Stocks extended the recent relief rally through the front half of last week, but mixed earnings and a “hot” January jobs report saw the major indexes end off the best levels of the week as bond yields surged to multi-year highs on Friday. The S&P 500 gained 1.55% on the week and is down 5.57% YTD.
Inflation is the key going forward
Solid economic data and some downplaying of the potential of very hawkish policy actions by Fed officials helped stocks overcome hawkish commentary by foreign central banks and mixed earnings to log modestly positive gains last week.
Stepping back: over the past two weeks, we’ve received the first central bank decisions of 2022 (Fed two weeks ago, BOE/ECB last week) and the Q4 earnings season (which essentially ended on Friday, at least from a market standpoint). And the takeaways are clear: global central banks are removing accommodation much more quickly than expected, which is pressuring the overall market multiple and the multi-quarter positive earnings revisions that helped stocks rally in 2021 is over.
Given those two macro-economic realities, it’s not a surprise that stocks are down so far this year and that volatility has increased. At the same time, however, markets are now more appropriately priced for this new reality. At 4,500, the S&P 500 is now just under 20x earnings (20 times the 2022 S&P 500 EPS of 226 is 4,520 in the S&P 500). That’s a full valuation and there’s likely not much more room to the upside barring a dovish surprise from the data or Fed. At the same time, it’s not that far from a 19.0x level that’s very justifiable given the fundamentals. Put more plainly, the macro outlook isn’t as good as it was in 2021, but stocks aren’t as high as they were, either.
For the January lows below 4,300 to be broken, we’d need to see: 1.) The Fed turns materially more hawkish (meaning five or six rate hikes or an aggressive balance sheet reduction), 2.) Economic growth roll over hard (increasing stagflation risks), or 3.) Earnings start to outright decline. We will get scares of some of those that will create more volatility, but at this point, any of those things actually happening is unlikely.
Conversely, for stocks to move materially higher from here (towards the old highs), we’d need to see a materially dovish shift from the Fed, which is unlikely unless growth slows—which wouldn’t be good for stocks anyway).

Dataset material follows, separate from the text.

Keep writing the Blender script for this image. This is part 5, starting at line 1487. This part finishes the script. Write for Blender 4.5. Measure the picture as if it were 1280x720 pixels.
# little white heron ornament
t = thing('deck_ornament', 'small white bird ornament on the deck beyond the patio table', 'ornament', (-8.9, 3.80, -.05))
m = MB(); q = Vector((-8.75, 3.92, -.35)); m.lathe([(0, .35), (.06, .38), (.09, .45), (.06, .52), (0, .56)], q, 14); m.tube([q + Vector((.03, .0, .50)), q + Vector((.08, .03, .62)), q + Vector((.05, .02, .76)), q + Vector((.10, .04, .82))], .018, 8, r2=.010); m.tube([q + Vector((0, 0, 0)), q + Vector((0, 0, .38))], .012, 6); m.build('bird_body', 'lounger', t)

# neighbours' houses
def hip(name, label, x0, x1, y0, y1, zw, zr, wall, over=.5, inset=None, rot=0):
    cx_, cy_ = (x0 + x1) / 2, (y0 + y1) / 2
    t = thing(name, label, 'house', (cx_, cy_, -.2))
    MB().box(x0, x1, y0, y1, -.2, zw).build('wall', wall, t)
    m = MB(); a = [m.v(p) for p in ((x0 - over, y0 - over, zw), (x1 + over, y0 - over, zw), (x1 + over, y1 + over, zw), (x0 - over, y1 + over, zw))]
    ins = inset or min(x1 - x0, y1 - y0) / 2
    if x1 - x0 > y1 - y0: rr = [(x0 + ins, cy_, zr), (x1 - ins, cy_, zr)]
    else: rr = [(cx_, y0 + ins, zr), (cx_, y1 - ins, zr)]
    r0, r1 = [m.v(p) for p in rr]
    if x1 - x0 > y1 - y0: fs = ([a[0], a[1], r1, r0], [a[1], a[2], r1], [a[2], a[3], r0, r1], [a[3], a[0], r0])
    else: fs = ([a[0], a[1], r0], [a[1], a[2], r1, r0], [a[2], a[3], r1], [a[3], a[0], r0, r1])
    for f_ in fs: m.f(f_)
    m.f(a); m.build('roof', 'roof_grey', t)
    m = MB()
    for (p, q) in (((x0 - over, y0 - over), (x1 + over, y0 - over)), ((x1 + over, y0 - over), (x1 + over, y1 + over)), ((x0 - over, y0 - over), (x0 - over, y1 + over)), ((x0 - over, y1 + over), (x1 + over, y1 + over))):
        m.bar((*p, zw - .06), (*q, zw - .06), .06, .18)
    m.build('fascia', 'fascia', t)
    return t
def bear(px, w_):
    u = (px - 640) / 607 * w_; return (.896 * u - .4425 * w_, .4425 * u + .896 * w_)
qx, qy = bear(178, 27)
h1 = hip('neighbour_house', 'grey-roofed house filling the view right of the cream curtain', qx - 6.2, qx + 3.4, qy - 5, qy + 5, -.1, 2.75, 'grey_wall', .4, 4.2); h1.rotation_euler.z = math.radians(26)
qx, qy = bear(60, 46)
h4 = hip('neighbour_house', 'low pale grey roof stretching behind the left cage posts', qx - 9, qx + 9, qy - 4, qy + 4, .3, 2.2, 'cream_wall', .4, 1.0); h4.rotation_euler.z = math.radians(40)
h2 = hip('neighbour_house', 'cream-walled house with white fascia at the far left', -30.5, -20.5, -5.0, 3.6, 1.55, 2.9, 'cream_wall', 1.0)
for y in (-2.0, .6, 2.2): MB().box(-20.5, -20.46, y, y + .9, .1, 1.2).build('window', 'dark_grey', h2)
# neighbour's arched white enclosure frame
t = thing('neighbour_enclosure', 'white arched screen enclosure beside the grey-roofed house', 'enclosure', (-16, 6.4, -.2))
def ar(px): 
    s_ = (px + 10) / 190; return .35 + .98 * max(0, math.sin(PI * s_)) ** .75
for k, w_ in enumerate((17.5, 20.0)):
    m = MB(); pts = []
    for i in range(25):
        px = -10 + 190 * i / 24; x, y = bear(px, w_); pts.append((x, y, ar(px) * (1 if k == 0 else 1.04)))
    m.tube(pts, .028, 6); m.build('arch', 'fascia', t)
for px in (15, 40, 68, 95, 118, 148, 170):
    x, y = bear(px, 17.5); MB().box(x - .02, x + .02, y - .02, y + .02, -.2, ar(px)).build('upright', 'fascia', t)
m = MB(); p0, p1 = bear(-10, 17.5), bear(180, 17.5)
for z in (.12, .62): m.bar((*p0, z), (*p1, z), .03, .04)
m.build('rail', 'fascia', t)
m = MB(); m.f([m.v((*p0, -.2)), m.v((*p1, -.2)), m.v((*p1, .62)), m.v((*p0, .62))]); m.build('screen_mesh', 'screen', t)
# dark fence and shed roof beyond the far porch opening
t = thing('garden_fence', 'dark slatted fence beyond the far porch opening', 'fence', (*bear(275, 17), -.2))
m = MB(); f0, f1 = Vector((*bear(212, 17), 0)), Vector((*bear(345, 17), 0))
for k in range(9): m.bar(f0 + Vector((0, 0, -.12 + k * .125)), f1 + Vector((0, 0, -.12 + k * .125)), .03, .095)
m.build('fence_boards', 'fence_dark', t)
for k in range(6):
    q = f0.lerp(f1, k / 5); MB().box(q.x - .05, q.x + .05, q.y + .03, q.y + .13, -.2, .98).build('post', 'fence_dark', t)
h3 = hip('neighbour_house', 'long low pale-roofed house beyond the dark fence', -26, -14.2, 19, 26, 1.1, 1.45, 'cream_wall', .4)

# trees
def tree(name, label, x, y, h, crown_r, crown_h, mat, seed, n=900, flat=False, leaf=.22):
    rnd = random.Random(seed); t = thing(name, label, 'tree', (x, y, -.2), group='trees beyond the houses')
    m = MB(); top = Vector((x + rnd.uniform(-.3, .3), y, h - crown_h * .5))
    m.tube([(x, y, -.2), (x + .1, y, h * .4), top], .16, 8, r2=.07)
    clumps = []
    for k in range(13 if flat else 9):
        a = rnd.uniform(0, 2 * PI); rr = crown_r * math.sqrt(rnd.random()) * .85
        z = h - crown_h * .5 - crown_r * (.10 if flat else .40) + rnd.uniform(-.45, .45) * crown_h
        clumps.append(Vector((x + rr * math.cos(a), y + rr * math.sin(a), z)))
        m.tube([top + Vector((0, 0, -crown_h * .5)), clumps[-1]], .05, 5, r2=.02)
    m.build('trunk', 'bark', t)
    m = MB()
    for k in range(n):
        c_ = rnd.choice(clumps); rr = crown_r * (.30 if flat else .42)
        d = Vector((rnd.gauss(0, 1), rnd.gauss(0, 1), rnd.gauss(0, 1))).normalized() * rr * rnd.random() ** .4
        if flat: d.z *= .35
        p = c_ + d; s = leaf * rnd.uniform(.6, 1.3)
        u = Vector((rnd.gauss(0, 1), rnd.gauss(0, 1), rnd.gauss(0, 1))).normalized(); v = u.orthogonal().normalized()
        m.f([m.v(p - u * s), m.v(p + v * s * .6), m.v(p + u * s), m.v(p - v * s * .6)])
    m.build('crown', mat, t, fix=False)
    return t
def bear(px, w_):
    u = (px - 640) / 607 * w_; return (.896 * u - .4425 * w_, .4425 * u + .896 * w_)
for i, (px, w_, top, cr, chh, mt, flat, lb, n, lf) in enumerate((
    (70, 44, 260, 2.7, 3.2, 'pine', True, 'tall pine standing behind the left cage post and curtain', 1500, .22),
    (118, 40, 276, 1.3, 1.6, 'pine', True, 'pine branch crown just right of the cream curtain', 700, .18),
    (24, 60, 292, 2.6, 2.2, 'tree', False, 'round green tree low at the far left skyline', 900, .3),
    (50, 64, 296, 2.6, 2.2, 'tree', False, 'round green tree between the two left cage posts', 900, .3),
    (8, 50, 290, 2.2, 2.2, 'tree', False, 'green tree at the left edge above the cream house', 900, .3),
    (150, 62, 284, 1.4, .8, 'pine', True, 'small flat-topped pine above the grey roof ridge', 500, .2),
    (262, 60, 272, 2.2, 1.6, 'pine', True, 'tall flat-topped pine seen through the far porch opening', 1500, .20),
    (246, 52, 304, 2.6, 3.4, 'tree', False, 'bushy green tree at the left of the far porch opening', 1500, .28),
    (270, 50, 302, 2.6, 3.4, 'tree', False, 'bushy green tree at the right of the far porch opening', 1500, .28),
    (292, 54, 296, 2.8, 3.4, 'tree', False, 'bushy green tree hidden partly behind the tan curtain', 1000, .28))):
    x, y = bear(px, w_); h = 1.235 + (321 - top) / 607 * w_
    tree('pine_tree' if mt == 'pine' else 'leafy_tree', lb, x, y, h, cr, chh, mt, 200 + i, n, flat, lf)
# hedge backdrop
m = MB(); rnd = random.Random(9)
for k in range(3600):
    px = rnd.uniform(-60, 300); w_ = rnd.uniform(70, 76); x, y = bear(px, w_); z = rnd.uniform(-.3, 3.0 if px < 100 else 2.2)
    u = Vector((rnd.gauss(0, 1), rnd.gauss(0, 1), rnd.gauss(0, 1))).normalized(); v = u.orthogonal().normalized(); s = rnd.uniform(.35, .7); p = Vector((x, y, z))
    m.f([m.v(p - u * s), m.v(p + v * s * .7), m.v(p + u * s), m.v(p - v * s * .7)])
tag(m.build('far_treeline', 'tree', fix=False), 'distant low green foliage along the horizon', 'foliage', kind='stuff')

So, in the context of likely strong support near the January lows and limited additional upside from here, we’d continue to use any momentum-driven rally towards or through 4,600 in the S&P 500 as an opportunity to reallocate to value from growth. Similarly, barring one of the three aforementioned negative events happening, we’d use any hawkish Fed, growth, or earnings scares to add to value/low-volatility, higher-yielding quality ETFs as the S&P 500 got closer to 4,300.
Looking forward, inflation remains the key variable that will determine whether stocks can extend this rebound or we see a drop back toward the January lows. Inflation will dictate Fed policy and impact both economic growth and corporate earnings. If inflation remains hot, it will skew hawkish risks for the Fed, weigh on growth, and pressure earnings. If inflation peaks and recedes, it’ll keep the Fed on the current track (four hikes and gradual balance sheet reduction), the recovery will stay strong, and earnings shouldn’t drop.